Of The Sun review – The Line of Best Fit
Gdansk band Trupa Trupa continue to push the envelope on Of the Sun.
Of the Sun is Gdansk band Trupa Trupa’s third album to be widely released outside of Poland, following Headache in 2015 and Jolly New Songs in 2017. Each successive record has swapped a shade of intriguing idiosyncrasy for a sharpening of hook and method, and the resulting payoff is still on the increase.
The fluid character of Jolly New Songs, stoic at one turn and manic the next, was strongly undergirded by the playing of bassist Wojciech Juchniewicz, who also contributes guitar and vocals. Aware of what’s working for them, Trupa Trupa have Juchniewicz introduce Of the Sun with the elastic axis of “Dream About,” and his parts go on to help set as much as anchor the tone on “Mangle,” „Anyhow,” and most of the album’s dozen songs. Of the Sun bears familiar markings – the ring and crash of the guitars, the heavy echoing drums, the CD booklet of photographs conveying a colourless sense of modern dislocation – yet its profile is not prefabricated. It is a ‘post-’ record for sure, but the exact suffix is up for debate.
Strength and repetition are right there in Trupa Trupa’s name, and singer/guitarist Grzegorz Kwiatkowski shows a growing preoccupation with focus on Of the Sun. Lyrically, motifs are frequently established with few recurring images. “No one, no way / No one, nowhere / I dream about” is the entire vocabulary of “Dream About”. The forceful “Remainder” carries but one spinning thought: “Well, it did not take place.” In a recent interview, Kwiatkowski notes that this lyric was written by another member of the band, and that while the group’s democratic nature determines that such things are left to individual interpretation, he personally reads it as a rebuke to Holocaust denial.
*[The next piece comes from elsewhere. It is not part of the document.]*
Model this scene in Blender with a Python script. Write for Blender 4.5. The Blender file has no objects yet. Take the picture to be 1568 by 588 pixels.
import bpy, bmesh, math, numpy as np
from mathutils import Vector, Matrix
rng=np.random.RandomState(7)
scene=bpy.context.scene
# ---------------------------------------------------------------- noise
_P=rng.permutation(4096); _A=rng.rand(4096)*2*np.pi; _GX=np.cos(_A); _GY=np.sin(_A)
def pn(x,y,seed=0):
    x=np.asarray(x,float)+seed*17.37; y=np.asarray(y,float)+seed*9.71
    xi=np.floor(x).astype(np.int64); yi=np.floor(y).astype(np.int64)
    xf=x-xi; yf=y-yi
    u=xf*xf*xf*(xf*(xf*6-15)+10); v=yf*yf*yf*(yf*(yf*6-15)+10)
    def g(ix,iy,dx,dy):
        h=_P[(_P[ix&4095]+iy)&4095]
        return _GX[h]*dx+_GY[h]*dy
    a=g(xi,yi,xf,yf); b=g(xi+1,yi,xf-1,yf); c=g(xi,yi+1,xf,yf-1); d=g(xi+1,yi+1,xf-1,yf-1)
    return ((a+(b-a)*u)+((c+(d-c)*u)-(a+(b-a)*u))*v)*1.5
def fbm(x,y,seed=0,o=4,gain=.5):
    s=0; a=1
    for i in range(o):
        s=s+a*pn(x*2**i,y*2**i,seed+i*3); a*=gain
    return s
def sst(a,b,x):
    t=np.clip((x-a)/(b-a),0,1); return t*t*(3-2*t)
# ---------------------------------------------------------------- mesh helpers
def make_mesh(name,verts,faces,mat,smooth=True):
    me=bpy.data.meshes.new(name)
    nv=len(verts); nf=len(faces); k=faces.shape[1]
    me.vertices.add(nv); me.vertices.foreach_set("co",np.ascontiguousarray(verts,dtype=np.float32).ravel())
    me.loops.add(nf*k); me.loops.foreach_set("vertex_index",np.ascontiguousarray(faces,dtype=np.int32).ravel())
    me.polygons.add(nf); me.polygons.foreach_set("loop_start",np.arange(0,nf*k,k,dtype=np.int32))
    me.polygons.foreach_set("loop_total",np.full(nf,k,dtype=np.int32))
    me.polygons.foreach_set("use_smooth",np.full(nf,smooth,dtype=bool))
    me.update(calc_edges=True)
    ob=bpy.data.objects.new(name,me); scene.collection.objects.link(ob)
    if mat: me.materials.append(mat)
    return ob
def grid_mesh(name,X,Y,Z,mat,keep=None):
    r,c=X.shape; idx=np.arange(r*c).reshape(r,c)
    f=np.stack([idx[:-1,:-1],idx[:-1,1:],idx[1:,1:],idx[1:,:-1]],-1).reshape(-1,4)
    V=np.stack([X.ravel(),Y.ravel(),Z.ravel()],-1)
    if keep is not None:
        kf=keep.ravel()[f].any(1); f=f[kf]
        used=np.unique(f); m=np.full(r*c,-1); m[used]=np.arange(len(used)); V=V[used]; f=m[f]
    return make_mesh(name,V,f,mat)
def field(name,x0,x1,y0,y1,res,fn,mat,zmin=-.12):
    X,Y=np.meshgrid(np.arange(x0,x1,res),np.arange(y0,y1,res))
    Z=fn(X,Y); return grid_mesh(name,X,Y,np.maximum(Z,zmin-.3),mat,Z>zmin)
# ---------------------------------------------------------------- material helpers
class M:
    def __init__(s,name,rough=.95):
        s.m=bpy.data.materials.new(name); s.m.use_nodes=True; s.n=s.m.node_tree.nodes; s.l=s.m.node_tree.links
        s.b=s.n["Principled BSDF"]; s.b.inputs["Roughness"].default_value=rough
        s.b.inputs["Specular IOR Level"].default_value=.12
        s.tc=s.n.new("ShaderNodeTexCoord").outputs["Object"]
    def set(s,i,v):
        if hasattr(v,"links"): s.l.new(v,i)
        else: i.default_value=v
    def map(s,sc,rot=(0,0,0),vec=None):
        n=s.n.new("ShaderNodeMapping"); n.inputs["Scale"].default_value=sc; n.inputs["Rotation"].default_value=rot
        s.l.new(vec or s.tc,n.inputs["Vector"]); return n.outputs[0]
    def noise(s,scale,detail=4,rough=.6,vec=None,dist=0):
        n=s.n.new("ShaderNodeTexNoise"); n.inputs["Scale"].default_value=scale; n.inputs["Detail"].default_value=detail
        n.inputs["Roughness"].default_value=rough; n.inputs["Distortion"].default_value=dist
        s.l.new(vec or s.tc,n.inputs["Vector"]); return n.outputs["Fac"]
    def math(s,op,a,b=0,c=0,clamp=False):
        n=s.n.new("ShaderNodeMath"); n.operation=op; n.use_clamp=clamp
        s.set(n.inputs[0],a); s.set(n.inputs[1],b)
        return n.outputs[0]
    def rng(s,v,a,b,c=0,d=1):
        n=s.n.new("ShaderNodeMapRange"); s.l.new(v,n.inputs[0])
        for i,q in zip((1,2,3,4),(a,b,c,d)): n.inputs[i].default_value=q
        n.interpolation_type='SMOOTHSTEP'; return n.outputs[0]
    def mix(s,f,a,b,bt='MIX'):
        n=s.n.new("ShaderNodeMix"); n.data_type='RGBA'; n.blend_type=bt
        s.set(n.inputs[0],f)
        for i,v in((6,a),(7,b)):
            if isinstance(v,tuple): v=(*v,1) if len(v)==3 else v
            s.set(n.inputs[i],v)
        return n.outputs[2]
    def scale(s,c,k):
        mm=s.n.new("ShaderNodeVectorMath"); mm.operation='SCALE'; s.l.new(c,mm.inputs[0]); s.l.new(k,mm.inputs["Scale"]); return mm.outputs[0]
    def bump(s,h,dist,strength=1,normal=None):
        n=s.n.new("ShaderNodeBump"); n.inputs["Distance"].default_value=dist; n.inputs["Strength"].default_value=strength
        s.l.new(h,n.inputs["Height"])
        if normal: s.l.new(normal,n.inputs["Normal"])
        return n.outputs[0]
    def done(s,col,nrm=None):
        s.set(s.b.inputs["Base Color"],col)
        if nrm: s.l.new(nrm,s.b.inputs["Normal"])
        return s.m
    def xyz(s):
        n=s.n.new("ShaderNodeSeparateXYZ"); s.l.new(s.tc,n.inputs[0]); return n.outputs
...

Kwiatkowski, also a poet, takes his country’s history to heart, but tends to keep the lines he lends to his band open and impressionistic.
Not unlike The Twilight Sad’s mastery of making an emotional impact with the combination of a few choice blunt images and a monolithic musical arrangement, Of the Sun derives a good portion of its power from persistence. Trupa Trupa continue to hit the mark as they experiment with simplification without excising the art from their rock.